IT professionals are bracing themselves for increased automation in the workplace, according to a new global study by enterprise IT services provider BMC.
The study found that 94 per cent of the 650 IT decision makers surveyed expect automation to spread to all areas of business by 2020, with nine out of 10 respondents agreeing that it is necessary for new revenue, competitive advantage, and in order to keep pace with the speed of innovation.
In fact, 73 per cent of IT professionals believe that businesses that don’t embrace IT automation within the next five years will not be around in 10. Majority of survey respondents highlight containerization, workload automation/scheduling and DevOps, as priority areas for investment in the next two years.
“As companies continue to incorporate hybrid cloud capabilities across the digital enterprise, they are challenged by the complexity of managing workloads across on premises, public and private clouds,” Gur Steif, president of digital business automation at BMC, says in a May 9 press release. “IT teams must be able to manage the customer value chain in spite of decentralized usage of cloud services. This is requiring a new level of IT automation to adapt to the challenges posed by increasingly diverse infrastructure, disparate data, and accelerated applications – the critical components of digital business.”
However, there are challenges to such massive digital transformation. More than two-thirds (67 per cent) of those surveyed point to a lack of necessary budget as the biggest hurdle to overcome, followed by a lack of time (51 per cent), and a lack of skills (44 per cent).
Conflicting objectives within a business is also an issue, 42 per cent of CIOs report, with 32 per cent expressing the need for tighter internal organizational alignment.

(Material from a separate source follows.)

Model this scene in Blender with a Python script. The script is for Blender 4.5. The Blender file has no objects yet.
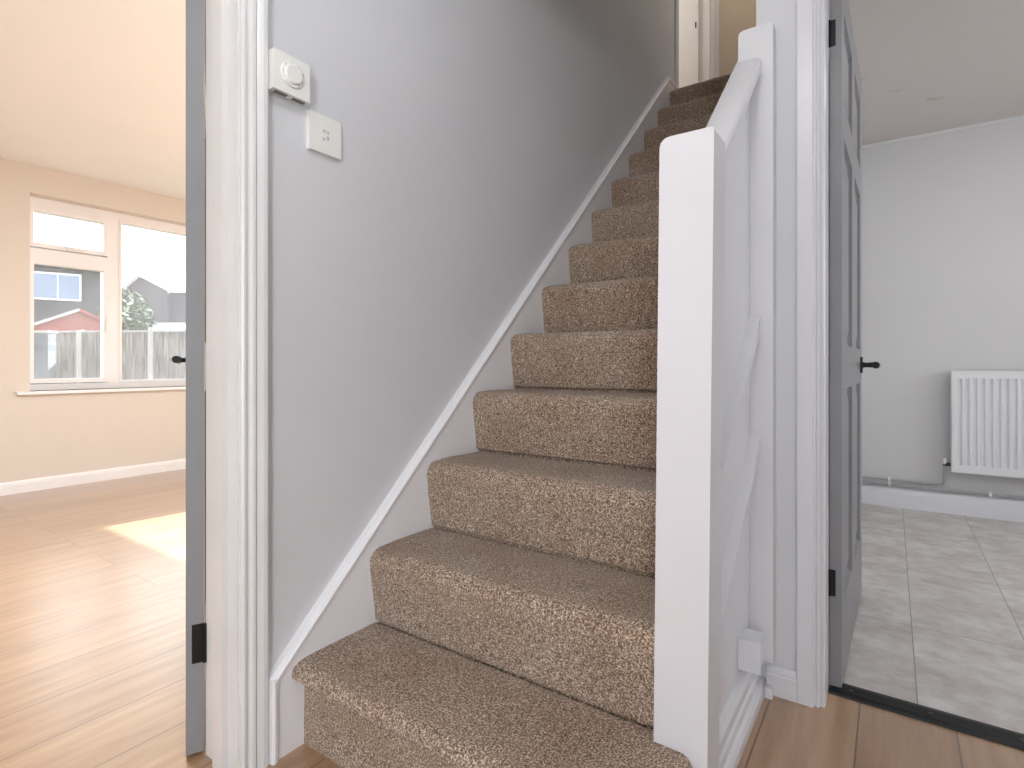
import bpy, bmesh, math, random
from mathutils import Vector, Matrix
random.seed(7)
PI = math.pi
scene = bpy.context.scene
C = scene.collection

# ------------------------------------------------------------------ camera
cam_d = bpy.data.cameras.new('camera'); cam = bpy.data.objects.new('camera', cam_d); C.objects.link(cam)
cam.location = (1.1346, -0.7830, 0.8896)
cam.rotation_euler = (PI/2, 0, 0.605)
cam_d.sensor_width = 36.0
cam_d.lens = 549.26/1024*36
cam_d.shift_y = -19.74/1024
cam_d.clip_start = 0.02
scene.camera = cam

# ------------------------------------------------------------------ world, sun, lights, exposure
scene.view_settings.view_transform = 'Standard'
scene.view_settings.look = 'None'
scene.view_settings.gamma = 1
scene.view_settings.exposure = 0.0
scene.view_settings.use_curve_mapping = False
w = bpy.data.worlds.new('sky'); scene.world = w; w.use_nodes = True
bgn = w.node_tree.nodes['Background']
bgn.inputs[0].default_value = (0.93, 0.955, 1.0, 1); bgn.inputs[1].default_value = 3.0

def lamp(name, kind, loc, rot, power, color=(1, 1, 1), sx=None, sy=None, **kw):
    d = bpy.data.lights.new(name, kind); d.energy = power; d.color = color
    if kind == 'AREA':
        d.shape = 'RECTANGLE'; d.size = sx; d.size_y = sy
    for k, v in kw.items(): setattr(d, k, v)
    o = bpy.data.objects.new(name, d); C.objects.link(o); o.location = loc; o.rotation_euler = rot
    return o
# sun from beyond the far end of the left room (through its garden doors)
sun = lamp('sun', 'SUN', (0, 12, 8), (0, 0, 0), 25.0, (0.88, 0.95, 1.0), angle=0.009)
sun.rotation_euler = Vector((-0.105, -1, -0.634)).to_track_quat('-Z', 'Y').to_euler()
# unseen side light added behind the viewer, balances left wall, newel and panel
lamp('hall_side_fill', 'AREA', (1.985, -2.60, 1.15), (0, PI/2, 0), 46, (0.965, 0.985, 1.0), 1.9, 1.0)
# added overhead fill, lifts the treads and the tops of the battens
lamp('hall_overhead_fill', 'POINT', (0.96, -0.55, 2.14), (0, 0, 0), 12, (0.97, 0.985, 1.0), shadow_soft_size=0.12)
# left room: daylight of its garden doors and an added overhead fill for the floor
lamp('garden_door_daylight', 'AREA', (-1.27, 3.38, 1.05), (-PI/2, 0, 0), 22, (1, 0.99, 0.98), 1.5, 1.9)
lamp('left_room_fill', 'AREA', (-1.15, 0.0, 2.25), (0, 0, 0), 74, (0.82, 0.925, 1.0), 0.5, 0.5)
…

“BMC believes that without taking a new approach to IT automation, companies will not be able to overcome the budget, skills, and time constraint challenges identified by the survey respondents,” Steif continues. “Only through new digital-first technologies with automation solutions that support hybrid multi-clouds, will CIOs enable their companies to innovate, transform, and accelerate growth by aggressively pursuing a digital agenda that differentiates them from their competitors.”
That being said, the survey results indicate that majority of IT decision makers (88 per cent) believe they are empowered to deliver the required IT innovation to bridge this gap and drive their business’ digital transformation, and 77 per cent approve of what their business is doing to prepare and train the workforce with greater automation skills.
The study says that respondents in the US are most confident they’ll be able to deliver IT innovation (97 per cent), followed by those in Mexico and Spain (98 and 94 per cent respectively).